As written by Tannahill and performed by McCrea, Prince George quickly emerges as a real piece of work, a complex character who captivates without becoming a casualty of the press and the royal family a la Harry and Meghan — not to mention Princess Diana in many books, TV shows and movies.
This fictional George enjoys a sex life so unusual that all cellphones at the Playwrights Horizons theater get the pre-curtain bag treatment. The simulated sex is graphic and often features bondage. Tannahill’s ruminations on the royalty’s fondness for ritual and decorum makes this prince a perfect fit for the world of S&M play.

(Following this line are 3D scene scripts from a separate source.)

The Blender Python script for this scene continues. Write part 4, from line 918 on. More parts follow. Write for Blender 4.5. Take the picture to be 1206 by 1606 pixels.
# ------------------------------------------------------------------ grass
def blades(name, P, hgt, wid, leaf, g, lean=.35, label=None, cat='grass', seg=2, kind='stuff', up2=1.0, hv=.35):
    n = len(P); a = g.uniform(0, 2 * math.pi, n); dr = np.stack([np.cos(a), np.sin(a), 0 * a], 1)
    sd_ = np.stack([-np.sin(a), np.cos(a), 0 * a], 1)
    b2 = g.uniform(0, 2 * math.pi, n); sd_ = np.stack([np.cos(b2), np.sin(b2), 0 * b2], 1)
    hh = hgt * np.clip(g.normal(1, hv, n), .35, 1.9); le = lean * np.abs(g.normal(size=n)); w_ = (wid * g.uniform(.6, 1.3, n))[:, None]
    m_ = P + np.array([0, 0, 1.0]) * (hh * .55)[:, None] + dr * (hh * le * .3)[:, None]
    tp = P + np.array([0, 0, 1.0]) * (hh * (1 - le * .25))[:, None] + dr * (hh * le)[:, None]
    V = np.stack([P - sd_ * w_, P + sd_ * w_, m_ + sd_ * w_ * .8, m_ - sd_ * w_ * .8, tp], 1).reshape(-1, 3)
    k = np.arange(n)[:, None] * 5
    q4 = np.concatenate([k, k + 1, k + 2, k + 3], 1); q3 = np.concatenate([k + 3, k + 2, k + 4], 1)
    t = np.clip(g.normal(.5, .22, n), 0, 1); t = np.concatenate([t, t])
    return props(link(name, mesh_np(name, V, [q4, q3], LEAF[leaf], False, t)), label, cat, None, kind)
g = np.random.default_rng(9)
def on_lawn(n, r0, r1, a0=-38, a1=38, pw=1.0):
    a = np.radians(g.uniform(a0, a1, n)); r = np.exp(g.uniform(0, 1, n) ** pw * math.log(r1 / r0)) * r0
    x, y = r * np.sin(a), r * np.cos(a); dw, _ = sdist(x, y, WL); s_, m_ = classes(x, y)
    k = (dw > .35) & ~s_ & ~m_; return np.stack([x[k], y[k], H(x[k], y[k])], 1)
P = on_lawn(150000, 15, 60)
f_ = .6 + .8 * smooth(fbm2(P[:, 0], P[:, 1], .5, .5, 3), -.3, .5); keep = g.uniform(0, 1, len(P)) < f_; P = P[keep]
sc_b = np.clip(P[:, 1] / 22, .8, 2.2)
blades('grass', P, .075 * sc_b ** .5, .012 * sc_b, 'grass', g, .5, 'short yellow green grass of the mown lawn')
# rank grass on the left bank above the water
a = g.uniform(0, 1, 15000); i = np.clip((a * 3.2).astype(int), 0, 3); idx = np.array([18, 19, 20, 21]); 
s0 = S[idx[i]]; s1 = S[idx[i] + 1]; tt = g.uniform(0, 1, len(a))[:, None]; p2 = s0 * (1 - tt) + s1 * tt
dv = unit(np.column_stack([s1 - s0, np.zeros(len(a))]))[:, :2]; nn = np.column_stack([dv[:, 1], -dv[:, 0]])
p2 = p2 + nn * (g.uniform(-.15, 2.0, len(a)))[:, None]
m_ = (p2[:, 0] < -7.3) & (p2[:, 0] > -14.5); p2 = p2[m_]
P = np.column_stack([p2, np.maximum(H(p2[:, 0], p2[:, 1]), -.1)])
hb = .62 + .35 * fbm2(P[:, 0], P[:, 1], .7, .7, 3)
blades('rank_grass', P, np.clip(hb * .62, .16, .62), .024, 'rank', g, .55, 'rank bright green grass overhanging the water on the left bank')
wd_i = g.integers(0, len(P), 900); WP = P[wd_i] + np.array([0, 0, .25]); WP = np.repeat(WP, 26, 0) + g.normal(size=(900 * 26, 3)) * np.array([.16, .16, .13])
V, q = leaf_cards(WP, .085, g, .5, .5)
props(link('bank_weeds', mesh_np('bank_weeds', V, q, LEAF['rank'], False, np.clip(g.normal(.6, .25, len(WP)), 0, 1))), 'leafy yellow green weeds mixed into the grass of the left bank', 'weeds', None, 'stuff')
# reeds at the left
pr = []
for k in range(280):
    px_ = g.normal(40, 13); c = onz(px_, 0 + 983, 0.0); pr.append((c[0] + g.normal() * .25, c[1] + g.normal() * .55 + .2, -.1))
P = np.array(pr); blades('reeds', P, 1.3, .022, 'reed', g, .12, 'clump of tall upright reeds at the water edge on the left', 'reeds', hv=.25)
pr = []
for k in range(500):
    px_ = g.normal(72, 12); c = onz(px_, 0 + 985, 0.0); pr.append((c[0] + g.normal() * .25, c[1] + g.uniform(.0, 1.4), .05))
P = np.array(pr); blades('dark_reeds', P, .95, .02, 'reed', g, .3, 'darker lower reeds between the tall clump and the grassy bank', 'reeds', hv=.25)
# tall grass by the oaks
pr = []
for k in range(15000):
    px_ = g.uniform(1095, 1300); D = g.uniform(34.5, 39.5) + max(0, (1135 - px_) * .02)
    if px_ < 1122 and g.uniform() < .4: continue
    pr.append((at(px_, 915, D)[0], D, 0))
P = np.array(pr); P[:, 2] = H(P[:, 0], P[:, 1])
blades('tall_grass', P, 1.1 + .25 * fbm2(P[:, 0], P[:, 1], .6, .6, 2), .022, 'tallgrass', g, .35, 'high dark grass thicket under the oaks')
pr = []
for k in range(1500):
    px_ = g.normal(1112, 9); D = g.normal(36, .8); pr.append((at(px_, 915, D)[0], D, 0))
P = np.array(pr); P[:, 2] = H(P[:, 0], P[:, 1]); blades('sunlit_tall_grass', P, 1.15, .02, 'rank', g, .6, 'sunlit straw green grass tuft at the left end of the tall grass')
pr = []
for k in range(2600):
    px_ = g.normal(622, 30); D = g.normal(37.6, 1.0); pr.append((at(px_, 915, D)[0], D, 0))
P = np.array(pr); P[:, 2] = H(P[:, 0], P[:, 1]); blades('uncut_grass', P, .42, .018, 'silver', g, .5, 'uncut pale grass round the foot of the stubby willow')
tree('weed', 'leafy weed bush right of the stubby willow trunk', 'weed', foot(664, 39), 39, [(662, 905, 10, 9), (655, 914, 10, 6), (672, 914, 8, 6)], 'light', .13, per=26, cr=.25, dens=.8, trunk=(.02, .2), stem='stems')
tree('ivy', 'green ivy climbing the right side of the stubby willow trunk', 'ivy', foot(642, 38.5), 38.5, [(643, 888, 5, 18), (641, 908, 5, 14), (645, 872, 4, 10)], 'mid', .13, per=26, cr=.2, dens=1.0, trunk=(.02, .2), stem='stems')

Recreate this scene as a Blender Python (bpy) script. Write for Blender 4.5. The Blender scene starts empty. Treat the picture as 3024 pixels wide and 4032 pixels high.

N’yomi Allure Stewart rounds out the cast playing Princess Charlotte. Kate and Williams’ youngest child, Prince Louis, may be relieved to know that Tannahill has left him out of this family portrait. Perhaps the playwright also should have eliminated his sister as well. Playing Charlotte, Stewart doesn’t have much to do, but she deliver a speech, based on her rehearsal interview, on what it means to be a princess at one of New York City’s drag balls. These spoken biographies, fictional or not, could interrupt the flow of the narrative; instead, under Shayok Misha Chowdhury’s astute direction, each solo moment enhances, and sometimes even dominates, the royal drama. Chowdhroy also manages to create glamor and grandeur, as well as real pathos, on a very small stage. His design team is top-notch: David Zinn (sets), Montana Levi Blanco (costumes), Isabella Byrd (lighting) and Lee Kinney (sound and original music).